— start Dataset section —
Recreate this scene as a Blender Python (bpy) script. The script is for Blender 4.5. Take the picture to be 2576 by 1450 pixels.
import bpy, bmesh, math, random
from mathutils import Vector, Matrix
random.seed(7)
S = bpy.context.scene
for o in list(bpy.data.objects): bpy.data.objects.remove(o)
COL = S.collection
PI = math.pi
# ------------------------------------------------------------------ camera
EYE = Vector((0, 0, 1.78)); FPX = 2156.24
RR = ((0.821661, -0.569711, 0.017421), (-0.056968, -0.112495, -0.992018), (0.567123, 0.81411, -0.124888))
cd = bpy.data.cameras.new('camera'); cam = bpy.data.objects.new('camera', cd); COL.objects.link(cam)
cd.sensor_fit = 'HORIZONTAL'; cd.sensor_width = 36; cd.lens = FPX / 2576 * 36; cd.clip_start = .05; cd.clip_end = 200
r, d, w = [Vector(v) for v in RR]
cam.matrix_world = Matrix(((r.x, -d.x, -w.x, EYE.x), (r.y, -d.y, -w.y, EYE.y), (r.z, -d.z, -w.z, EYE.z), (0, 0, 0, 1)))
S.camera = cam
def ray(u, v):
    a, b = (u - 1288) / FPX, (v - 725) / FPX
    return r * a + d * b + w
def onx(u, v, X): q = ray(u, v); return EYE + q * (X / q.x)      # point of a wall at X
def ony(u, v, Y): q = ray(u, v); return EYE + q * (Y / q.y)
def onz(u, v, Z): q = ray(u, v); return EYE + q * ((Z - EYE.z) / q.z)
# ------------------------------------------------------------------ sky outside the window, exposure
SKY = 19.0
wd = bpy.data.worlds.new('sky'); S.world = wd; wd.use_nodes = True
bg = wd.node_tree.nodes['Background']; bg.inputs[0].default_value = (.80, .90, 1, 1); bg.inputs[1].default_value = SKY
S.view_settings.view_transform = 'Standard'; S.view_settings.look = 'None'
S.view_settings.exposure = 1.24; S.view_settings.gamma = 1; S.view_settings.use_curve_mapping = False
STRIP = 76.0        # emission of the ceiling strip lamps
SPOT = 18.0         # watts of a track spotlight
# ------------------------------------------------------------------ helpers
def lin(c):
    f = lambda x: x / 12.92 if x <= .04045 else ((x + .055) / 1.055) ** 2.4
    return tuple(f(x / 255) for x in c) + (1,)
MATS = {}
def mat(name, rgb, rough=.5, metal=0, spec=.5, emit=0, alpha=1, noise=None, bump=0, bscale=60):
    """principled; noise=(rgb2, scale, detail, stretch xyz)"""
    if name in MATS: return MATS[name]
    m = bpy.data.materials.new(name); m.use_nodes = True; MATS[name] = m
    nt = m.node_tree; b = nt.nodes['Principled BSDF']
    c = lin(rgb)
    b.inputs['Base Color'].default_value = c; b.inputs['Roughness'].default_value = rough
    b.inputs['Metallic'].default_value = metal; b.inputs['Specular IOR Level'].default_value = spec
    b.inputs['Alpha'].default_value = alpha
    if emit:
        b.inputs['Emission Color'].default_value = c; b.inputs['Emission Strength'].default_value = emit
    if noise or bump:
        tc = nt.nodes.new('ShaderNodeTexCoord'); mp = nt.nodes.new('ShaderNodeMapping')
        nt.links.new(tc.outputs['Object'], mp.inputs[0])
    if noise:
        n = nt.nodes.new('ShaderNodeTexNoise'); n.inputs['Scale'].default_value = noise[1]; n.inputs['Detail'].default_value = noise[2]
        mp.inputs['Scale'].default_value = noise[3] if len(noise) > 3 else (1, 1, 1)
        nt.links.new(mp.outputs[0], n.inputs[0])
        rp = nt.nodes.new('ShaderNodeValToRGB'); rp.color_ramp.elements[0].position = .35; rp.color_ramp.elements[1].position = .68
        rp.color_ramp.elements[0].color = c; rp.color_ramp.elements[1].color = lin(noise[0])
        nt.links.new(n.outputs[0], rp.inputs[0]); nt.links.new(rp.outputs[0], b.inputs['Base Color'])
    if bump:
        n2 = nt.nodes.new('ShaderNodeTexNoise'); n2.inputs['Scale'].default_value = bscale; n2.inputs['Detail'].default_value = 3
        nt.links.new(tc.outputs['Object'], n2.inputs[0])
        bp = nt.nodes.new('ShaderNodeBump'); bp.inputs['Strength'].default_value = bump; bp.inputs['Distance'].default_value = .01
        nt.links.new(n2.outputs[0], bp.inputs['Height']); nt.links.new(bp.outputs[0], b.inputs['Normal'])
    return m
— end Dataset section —
_Task brief:_ Copy out the full material exactly as it appears.

_Complete response:_
Recreate this scene as a Blender Python (bpy) script. The script is for Blender 4.5. Take the picture to be 2576 by 1450 pixels.
import bpy, bmesh, math, random
from mathutils import Vector, Matrix
random.seed(7)
S = bpy.context.scene
for o in list(bpy.data.objects): bpy.data.objects.remove(o)
COL = S.collection
PI = math.pi
# ------------------------------------------------------------------ camera
EYE = Vector((0, 0, 1.78)); FPX = 2156.24
RR = ((0.821661, -0.569711, 0.017421), (-0.056968, -0.112495, -0.992018), (0.567123, 0.81411, -0.124888))
cd = bpy.data.cameras.new('camera'); cam = bpy.data.objects.new('camera', cd); COL.objects.link(cam)
cd.sensor_fit = 'HORIZONTAL'; cd.sensor_width = 36; cd.lens = FPX / 2576 * 36; cd.clip_start = .05; cd.clip_end = 200
r, d, w = [Vector(v) for v in RR]
cam.matrix_world = Matrix(((r.x, -d.x, -w.x, EYE.x), (r.y, -d.y, -w.y, EYE.y), (r.z, -d.z, -w.z, EYE.z), (0, 0, 0, 1)))
S.camera = cam
def ray(u, v):
    a, b = (u - 1288) / FPX, (v - 725) / FPX
    return r * a + d * b + w
def onx(u, v, X): q = ray(u, v); return EYE + q * (X / q.x)      # point of a wall at X
def ony(u, v, Y): q = ray(u, v); return EYE + q * (Y / q.y)
def onz(u, v, Z): q = ray(u, v); return EYE + q * ((Z - EYE.z) / q.z)
# ------------------------------------------------------------------ sky outside the window, exposure
SKY = 19.0
wd = bpy.data.worlds.new('sky'); S.world = wd; wd.use_nodes = True
bg = wd.node_tree.nodes['Background']; bg.inputs[0].default_value = (.80, .90, 1, 1); bg.inputs[1].default_value = SKY
S.view_settings.view_transform = 'Standard'; S.view_settings.look = 'None'
S.view_settings.exposure = 1.24; S.view_settings.gamma = 1; S.view_settings.use_curve_mapping = False
STRIP = 76.0        # emission of the ceiling strip lamps
SPOT = 18.0         # watts of a track spotlight
# ------------------------------------------------------------------ helpers
def lin(c):
    f = lambda x: x / 12.92 if x <= .04045 else ((x + .055) / 1.055) ** 2.4
    return tuple(f(x / 255) for x in c) + (1,)
MATS = {}
def mat(name, rgb, rough=.5, metal=0, spec=.5, emit=0, alpha=1, noise=None, bump=0, bscale=60):
    """principled; noise=(rgb2, scale, detail, stretch xyz)"""
    if name in MATS: return MATS[name]
    m = bpy.data.materials.new(name); m.use_nodes = True; MATS[name] = m
    nt = m.node_tree; b = nt.nodes['Principled BSDF']
    c = lin(rgb)
    b.inputs['Base Color'].default_value = c; b.inputs['Roughness'].default_value = rough
    b.inputs['Metallic'].default_value = metal; b.inputs['Specular IOR Level'].default_value = spec
    b.inputs['Alpha'].default_value = alpha
    if emit:
        b.inputs['Emission Color'].default_value = c; b.inputs['Emission Strength'].default_value = emit
    if noise or bump:
        tc = nt.nodes.new('ShaderNodeTexCoord'); mp = nt.nodes.new('ShaderNodeMapping')
        nt.links.new(tc.outputs['Object'], mp.inputs[0])
    if noise:
        n = nt.nodes.new('ShaderNodeTexNoise'); n.inputs['Scale'].default_value = noise[1]; n.inputs['Detail'].default_value = noise[2]
        mp.inputs['Scale'].default_value = noise[3] if len(noise) > 3 else (1, 1, 1)
        nt.links.new(mp.outputs[0], n.inputs[0])
        rp = nt.nodes.new('ShaderNodeValToRGB'); rp.color_ramp.elements[0].position = .35; rp.color_ramp.elements[1].position = .68
        rp.color_ramp.elements[0].color = c; rp.color_ramp.elements[1].color = lin(noise[0])
        nt.links.new(n.outputs[0], rp.inputs[0]); nt.links.new(rp.outputs[0], b.inputs['Base Color'])
    if bump:
        n2 = nt.nodes.new('ShaderNodeTexNoise'); n2.inputs['Scale'].default_value = bscale; n2.inputs['Detail'].default_value = 3
        nt.links.new(tc.outputs['Object'], n2.inputs[0])
        bp = nt.nodes.new('ShaderNodeBump'); bp.inputs['Strength'].default_value = bump; bp.inputs['Distance'].default_value = .01
        nt.links.new(n2.outputs[0], bp.inputs['Height']); nt.links.new(bp.outputs[0], b.inputs['Normal'])
    return m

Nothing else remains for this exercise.